_DIRECTION_
Print exactly the lines from the first one down to the line containing "from mathutils import Vector, Matrix", both ends included, with no pictures and nothing else.

_COLLECTED MATERIAL_

## START

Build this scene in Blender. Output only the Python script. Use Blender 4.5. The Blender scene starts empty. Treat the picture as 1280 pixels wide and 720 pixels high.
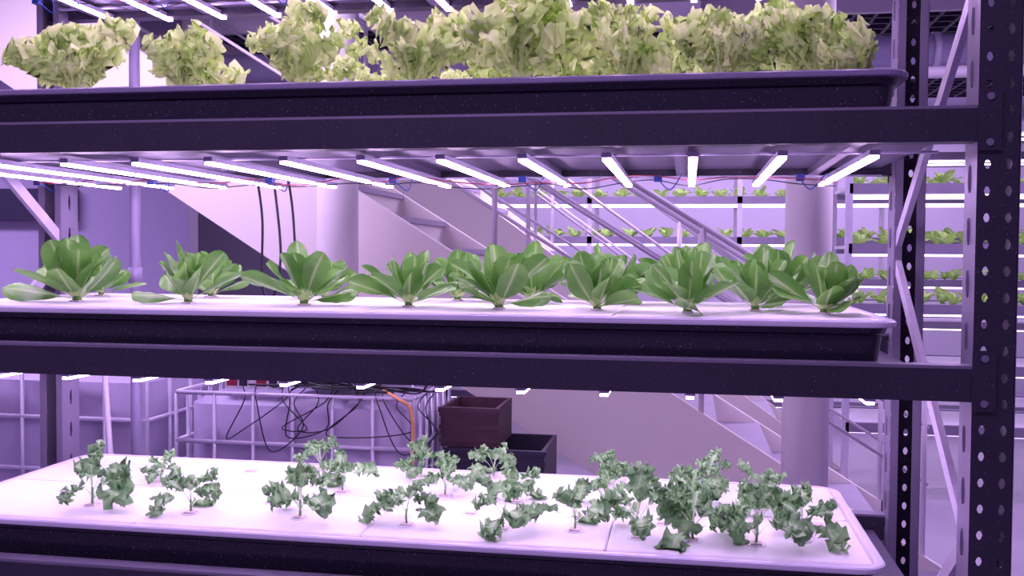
import bpy, math, random
from math import sin, cos, pi, radians, exp
from mathutils import Vector, Matrix

H = 1.5          # camera / eye height above the floor; z values below are relative to eye height
scene = bpy.context.scene
try:
    scene.view_settings.view_transform = 'Standard'
except Exception:
    pass

# ------------------------------------------------------------------ materials
def mat(name, col, rough=0.5, metal=0.0, noise=0.0, nscale=8.0, emis=None, estr=0.0, bump=0.0, dust=0.0, spec=0.5):
    m = bpy.data.materials.new(name); m.use_nodes = True
    nt = m.node_tree; b = nt.nodes['Principled BSDF']
    b.inputs['Roughness'].default_value = rough
    b.inputs['Metallic'].default_value = metal
    b.inputs['Specular IOR Level'].default_value = spec
    b.inputs['Base Color'].default_value = (*col, 1)
    tc = nt.nodes.new('ShaderNodeTexCoord')
    out = None
    if noise > 0:
        n = nt.nodes.new('ShaderNodeTexNoise'); n.inputs['Scale'].default_value = nscale; n.inputs['Detail'].default_value = 5
        nt.links.new(tc.outputs['Object'], n.inputs['Vector'])
        mx = nt.nodes.new('ShaderNodeMixRGB')
        mx.inputs[1].default_value = (*[c*(1-noise) for c in col], 1)
        mx.inputs[2].default_value = (*[min(1, c*(1+noise)) for c in col], 1)
        nt.links.new(n.outputs['Fac'], mx.inputs[0]); out = mx.outputs[0]
        if bump > 0:
            bp = nt.nodes.new('ShaderNodeBump'); bp.inputs['Strength'].default_value = bump; bp.inputs['Distance'].default_value = 0.01
            nt.links.new(n.outputs['Fac'], bp.inputs['Height']); nt.links.new(bp.outputs[0], b.inputs['Normal'])
    if dust > 0:
        v = nt.nodes.new('ShaderNodeTexNoise'); v.inputs['Scale'].default_value = 240; v.inputs['Detail'].default_value = 1
        nt.links.new(tc.outputs['Object'], v.inputs['Vector'])
        r = nt.nodes.new('ShaderNodeMapRange'); r.inputs[1].default_value = 0.67; r.inputs[2].default_value = 0.76
        r.inputs[4].default_value = dust
        nt.links.new(v.outputs['Fac'], r.inputs[0])
        mx2 = nt.nodes.new('ShaderNodeMixRGB'); mx2.inputs[1].default_value = (*col, 1)
        if out: nt.links.new(out, mx2.inputs[1])
        mx2.inputs[2].default_value = (0.5, 0.45, 0.7, 1)
        nt.links.new(r.outputs[0], mx2.inputs[0]); out = mx2.outputs[0]
    if out: nt.links.new(out, b.inputs['Base Color'])
    if emis:
        b.inputs['Emission Color'].default_value = (*emis, 1)
        b.inputs['Emission Strength'].default_value = estr
    return m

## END

_RESPONSE FOR THIS EXERCISE_
Build this scene in Blender. Output only the Python script. Use Blender 4.5. The Blender scene starts empty. Treat the picture as 1280 pixels wide and 720 pixels high.
import bpy, math, random
from math import sin, cos, pi, radians, exp
from mathutils import Vector, Matrix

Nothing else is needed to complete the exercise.